Standard Deviation of Probability Distribution: DF and AVG

Here we compare the standard deviation for the probability distribution for terms that are similar binned based on either their document frequency or based on their AVG.

The bin make-up:

Because we have seen from probability distribution graphs that vary the document frequency while holding the average constant (see graphs in this) directory) there is some weird behavior with terms that have a very low document frequency, in doing this analysis I ignore all terms with document frequecy of 1 or 2. Now I will be using bins that grow by 10% each time. I want there to be bins of a similar size, so I played around with the starting bin size, and came up with the following bins:

AVG: 1.0 1.1 1.21 1.33 1.46 1.61 1.77
DF: 3 6 9 12 16 21 26

Note that the number representing the bin represents the lowest value in that bin.

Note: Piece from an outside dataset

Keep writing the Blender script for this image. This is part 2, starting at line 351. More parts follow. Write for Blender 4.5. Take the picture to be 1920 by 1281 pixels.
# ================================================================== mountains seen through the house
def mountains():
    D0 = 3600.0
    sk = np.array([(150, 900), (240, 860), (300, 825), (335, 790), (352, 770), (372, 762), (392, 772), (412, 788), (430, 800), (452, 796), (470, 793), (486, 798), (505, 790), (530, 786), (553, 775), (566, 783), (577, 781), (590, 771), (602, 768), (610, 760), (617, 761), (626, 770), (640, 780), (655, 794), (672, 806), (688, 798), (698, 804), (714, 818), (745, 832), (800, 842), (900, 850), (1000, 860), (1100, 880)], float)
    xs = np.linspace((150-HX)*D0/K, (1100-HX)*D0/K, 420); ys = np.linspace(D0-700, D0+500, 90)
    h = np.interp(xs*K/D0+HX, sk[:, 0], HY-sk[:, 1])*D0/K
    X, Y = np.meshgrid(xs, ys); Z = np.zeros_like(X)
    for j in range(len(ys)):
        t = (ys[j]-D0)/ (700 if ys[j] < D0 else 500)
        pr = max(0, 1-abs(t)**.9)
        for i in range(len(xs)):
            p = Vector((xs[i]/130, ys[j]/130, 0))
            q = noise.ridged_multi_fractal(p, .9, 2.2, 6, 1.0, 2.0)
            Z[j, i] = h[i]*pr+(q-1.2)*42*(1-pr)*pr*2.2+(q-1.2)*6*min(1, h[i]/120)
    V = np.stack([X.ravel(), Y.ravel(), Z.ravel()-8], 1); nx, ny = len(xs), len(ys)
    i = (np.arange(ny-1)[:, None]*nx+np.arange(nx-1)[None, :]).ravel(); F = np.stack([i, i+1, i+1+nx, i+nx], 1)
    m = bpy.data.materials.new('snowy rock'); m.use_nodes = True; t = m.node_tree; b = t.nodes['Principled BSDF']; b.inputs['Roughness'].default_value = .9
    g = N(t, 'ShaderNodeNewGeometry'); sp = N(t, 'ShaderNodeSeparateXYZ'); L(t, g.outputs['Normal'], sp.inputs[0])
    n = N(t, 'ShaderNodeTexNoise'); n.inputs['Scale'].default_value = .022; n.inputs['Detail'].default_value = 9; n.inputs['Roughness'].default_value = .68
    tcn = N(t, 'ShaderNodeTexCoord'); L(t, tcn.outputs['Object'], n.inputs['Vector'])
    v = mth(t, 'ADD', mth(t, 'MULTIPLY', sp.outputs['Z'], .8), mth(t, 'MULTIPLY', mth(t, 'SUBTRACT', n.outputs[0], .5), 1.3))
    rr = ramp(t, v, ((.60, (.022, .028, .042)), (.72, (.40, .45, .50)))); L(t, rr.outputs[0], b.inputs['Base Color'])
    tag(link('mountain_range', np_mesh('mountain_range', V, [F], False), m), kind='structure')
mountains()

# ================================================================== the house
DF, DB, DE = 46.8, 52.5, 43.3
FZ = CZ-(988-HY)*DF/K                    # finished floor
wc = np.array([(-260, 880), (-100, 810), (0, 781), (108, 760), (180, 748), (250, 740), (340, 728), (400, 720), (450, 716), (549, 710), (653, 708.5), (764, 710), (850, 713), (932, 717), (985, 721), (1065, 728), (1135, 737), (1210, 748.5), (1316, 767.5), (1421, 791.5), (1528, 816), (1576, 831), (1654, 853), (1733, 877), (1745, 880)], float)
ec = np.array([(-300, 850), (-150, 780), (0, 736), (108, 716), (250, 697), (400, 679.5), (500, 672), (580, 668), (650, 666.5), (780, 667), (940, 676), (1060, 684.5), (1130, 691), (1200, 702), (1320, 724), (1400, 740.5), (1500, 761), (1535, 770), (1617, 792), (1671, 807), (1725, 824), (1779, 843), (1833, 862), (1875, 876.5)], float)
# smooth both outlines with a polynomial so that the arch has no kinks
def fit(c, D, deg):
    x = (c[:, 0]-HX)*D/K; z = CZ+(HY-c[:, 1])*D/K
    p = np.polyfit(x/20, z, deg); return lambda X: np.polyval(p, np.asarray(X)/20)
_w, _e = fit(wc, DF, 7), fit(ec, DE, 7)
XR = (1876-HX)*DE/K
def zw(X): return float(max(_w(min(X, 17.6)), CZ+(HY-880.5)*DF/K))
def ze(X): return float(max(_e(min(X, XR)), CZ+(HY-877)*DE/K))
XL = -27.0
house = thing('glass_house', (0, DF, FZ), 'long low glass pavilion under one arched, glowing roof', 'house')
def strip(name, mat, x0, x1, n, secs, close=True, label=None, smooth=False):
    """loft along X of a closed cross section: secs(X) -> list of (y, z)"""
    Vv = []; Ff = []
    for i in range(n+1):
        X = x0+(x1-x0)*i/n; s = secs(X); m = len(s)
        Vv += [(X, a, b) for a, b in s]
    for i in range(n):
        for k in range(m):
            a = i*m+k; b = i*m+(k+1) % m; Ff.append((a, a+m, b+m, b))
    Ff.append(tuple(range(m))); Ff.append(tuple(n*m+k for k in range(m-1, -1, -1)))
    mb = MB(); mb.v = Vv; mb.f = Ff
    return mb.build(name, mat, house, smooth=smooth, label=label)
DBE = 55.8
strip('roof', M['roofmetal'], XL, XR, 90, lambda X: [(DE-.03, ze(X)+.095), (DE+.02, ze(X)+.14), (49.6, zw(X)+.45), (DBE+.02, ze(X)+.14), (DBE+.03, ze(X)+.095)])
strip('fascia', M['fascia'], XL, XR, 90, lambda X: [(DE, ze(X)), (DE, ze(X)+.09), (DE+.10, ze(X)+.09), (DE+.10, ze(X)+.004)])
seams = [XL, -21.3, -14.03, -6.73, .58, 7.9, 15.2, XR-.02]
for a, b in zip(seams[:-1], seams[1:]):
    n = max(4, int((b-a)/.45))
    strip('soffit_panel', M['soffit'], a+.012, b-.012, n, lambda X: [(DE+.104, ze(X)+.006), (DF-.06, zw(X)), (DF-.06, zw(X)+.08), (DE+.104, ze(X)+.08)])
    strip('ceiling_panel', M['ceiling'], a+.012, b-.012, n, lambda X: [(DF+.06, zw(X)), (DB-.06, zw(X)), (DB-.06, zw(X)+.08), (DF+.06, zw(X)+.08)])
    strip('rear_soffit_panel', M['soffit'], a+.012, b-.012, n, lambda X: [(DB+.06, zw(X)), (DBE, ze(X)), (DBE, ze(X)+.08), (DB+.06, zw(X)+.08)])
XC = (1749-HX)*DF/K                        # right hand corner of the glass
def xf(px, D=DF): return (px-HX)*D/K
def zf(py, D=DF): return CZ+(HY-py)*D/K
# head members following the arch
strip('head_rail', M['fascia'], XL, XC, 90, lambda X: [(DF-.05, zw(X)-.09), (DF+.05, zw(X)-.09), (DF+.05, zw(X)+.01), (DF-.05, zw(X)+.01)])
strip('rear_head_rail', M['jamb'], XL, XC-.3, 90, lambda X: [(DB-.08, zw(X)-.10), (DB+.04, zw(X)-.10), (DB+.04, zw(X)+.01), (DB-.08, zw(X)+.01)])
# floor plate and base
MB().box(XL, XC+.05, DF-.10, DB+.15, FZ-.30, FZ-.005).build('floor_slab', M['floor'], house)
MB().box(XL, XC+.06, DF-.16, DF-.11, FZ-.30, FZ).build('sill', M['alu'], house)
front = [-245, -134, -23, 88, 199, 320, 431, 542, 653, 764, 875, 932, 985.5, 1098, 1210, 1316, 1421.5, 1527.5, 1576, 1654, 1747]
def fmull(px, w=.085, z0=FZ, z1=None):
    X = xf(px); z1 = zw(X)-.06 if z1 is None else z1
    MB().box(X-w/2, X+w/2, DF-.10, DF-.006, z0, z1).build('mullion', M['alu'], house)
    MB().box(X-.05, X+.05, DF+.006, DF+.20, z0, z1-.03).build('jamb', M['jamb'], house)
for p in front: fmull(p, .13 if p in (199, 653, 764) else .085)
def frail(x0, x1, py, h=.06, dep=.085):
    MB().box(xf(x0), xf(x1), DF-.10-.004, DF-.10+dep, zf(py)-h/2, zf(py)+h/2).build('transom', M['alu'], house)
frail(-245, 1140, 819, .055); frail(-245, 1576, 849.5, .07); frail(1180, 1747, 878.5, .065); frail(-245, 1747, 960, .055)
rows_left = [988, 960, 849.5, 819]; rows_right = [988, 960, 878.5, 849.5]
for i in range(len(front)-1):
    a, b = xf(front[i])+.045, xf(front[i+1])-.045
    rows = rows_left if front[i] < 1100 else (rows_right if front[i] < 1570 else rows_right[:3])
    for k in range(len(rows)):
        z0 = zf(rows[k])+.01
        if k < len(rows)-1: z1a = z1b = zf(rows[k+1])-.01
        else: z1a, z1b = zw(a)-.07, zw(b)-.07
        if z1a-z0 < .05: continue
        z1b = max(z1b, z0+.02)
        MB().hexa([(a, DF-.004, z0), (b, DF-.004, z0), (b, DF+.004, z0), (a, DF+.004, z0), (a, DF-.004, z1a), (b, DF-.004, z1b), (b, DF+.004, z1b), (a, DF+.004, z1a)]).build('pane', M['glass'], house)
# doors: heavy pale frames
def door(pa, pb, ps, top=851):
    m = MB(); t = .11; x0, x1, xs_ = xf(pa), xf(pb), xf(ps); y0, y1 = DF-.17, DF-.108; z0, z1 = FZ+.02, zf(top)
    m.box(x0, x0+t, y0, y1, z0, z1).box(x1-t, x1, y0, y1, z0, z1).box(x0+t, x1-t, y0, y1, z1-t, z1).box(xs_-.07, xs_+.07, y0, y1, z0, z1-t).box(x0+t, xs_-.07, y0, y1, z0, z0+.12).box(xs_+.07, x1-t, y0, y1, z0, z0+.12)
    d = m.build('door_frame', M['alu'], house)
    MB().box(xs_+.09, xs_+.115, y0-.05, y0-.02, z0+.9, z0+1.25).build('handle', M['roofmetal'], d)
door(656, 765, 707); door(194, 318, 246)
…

You can see that these bins ended up being reasonably similar with respect to size in this graph.

What I found:

As we have seen before, the probability distribution is not affected by document frequency, so I was able to graph the probability distribution for each of the document frequency bins, along with their standard deviation, in on graph [gif].

On the other hand, the probability distributions are very different for different averages, so I made a couple of example graphs for the AVG bins [1.0, 1.33, 1.61].

To be able to compare all of the standard deviations, and their behavior as a function of AVG/DF, I graphed only the standard deviation (not as error bars). [AVG, DF]

Things noticed from these graphs:

Error is overall smallest for AVG as compared to DF.
DF: Error greatest at 0, and decreases. AVG: Error greatest at 1.
Error gets smaller as DF goes up, but larger as AVG goes up.